* [SET TASK]: Write out the material below again, unchanged.

--- start SUPPLIED RECORDS ---

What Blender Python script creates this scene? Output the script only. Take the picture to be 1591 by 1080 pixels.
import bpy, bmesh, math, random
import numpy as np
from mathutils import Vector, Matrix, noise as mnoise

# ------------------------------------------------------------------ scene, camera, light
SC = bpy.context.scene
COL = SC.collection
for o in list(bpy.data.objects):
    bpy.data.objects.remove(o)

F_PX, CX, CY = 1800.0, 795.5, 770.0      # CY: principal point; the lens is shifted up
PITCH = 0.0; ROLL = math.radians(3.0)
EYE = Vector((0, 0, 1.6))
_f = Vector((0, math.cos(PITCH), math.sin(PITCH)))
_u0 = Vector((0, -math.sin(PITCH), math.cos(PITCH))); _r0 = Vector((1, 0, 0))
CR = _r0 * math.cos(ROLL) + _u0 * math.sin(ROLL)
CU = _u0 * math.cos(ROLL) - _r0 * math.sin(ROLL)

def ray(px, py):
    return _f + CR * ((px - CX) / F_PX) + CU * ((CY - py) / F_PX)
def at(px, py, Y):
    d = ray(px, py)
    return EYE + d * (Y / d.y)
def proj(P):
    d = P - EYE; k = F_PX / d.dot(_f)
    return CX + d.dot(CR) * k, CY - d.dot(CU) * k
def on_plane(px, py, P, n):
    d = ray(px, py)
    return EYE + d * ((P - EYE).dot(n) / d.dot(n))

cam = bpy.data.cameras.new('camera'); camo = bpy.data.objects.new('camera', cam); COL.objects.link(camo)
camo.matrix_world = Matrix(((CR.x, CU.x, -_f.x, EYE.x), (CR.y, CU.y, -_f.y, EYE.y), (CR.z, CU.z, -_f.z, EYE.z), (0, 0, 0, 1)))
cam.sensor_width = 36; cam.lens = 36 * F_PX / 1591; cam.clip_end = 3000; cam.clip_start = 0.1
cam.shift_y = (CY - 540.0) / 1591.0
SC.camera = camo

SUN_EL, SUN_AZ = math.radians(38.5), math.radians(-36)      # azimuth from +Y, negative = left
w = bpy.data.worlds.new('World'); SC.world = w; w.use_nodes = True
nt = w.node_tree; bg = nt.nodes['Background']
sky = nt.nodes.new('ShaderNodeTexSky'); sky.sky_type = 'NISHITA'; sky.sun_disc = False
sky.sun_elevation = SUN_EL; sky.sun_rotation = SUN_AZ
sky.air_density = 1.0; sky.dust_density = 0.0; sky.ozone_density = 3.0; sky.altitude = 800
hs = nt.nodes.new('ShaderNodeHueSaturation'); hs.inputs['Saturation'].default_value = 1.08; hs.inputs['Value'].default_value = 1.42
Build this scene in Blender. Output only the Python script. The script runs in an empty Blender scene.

--- end SUPPLIED RECORDS ---

* [RESULT OF THIS TASK]:
What Blender Python script creates this scene? Output the script only. Take the picture to be 1591 by 1080 pixels.
import bpy, bmesh, math, random
import numpy as np
from mathutils import Vector, Matrix, noise as mnoise

# ------------------------------------------------------------------ scene, camera, light
SC = bpy.context.scene
COL = SC.collection
for o in list(bpy.data.objects):
    bpy.data.objects.remove(o)

F_PX, CX, CY = 1800.0, 795.5, 770.0      # CY: principal point; the lens is shifted up
PITCH = 0.0; ROLL = math.radians(3.0)
EYE = Vector((0, 0, 1.6))
_f = Vector((0, math.cos(PITCH), math.sin(PITCH)))
_u0 = Vector((0, -math.sin(PITCH), math.cos(PITCH))); _r0 = Vector((1, 0, 0))
CR = _r0 * math.cos(ROLL) + _u0 * math.sin(ROLL)
CU = _u0 * math.cos(ROLL) - _r0 * math.sin(ROLL)

def ray(px, py):
    return _f + CR * ((px - CX) / F_PX) + CU * ((CY - py) / F_PX)
def at(px, py, Y):
    d = ray(px, py)
    return EYE + d * (Y / d.y)
def proj(P):
    d = P - EYE; k = F_PX / d.dot(_f)
    return CX + d.dot(CR) * k, CY - d.dot(CU) * k
def on_plane(px, py, P, n):
    d = ray(px, py)
    return EYE + d * ((P - EYE).dot(n) / d.dot(n))

cam = bpy.data.cameras.new('camera'); camo = bpy.data.objects.new('camera', cam); COL.objects.link(camo)
camo.matrix_world = Matrix(((CR.x, CU.x, -_f.x, EYE.x), (CR.y, CU.y, -_f.y, EYE.y), (CR.z, CU.z, -_f.z, EYE.z), (0, 0, 0, 1)))
cam.sensor_width = 36; cam.lens = 36 * F_PX / 1591; cam.clip_end = 3000; cam.clip_start = 0.1
cam.shift_y = (CY - 540.0) / 1591.0
SC.camera = camo

SUN_EL, SUN_AZ = math.radians(38.5), math.radians(-36)      # azimuth from +Y, negative = left
w = bpy.data.worlds.new('World'); SC.world = w; w.use_nodes = True
nt = w.node_tree; bg = nt.nodes['Background']
sky = nt.nodes.new('ShaderNodeTexSky'); sky.sky_type = 'NISHITA'; sky.sun_disc = False
sky.sun_elevation = SUN_EL; sky.sun_rotation = SUN_AZ
sky.air_density = 1.0; sky.dust_density = 0.0; sky.ozone_density = 3.0; sky.altitude = 800
hs = nt.nodes.new('ShaderNodeHueSaturation'); hs.inputs['Saturation'].default_value = 1.08; hs.inputs['Value'].default_value = 1.42
Build this scene in Blender. Output only the Python script. The script runs in an empty Blender scene.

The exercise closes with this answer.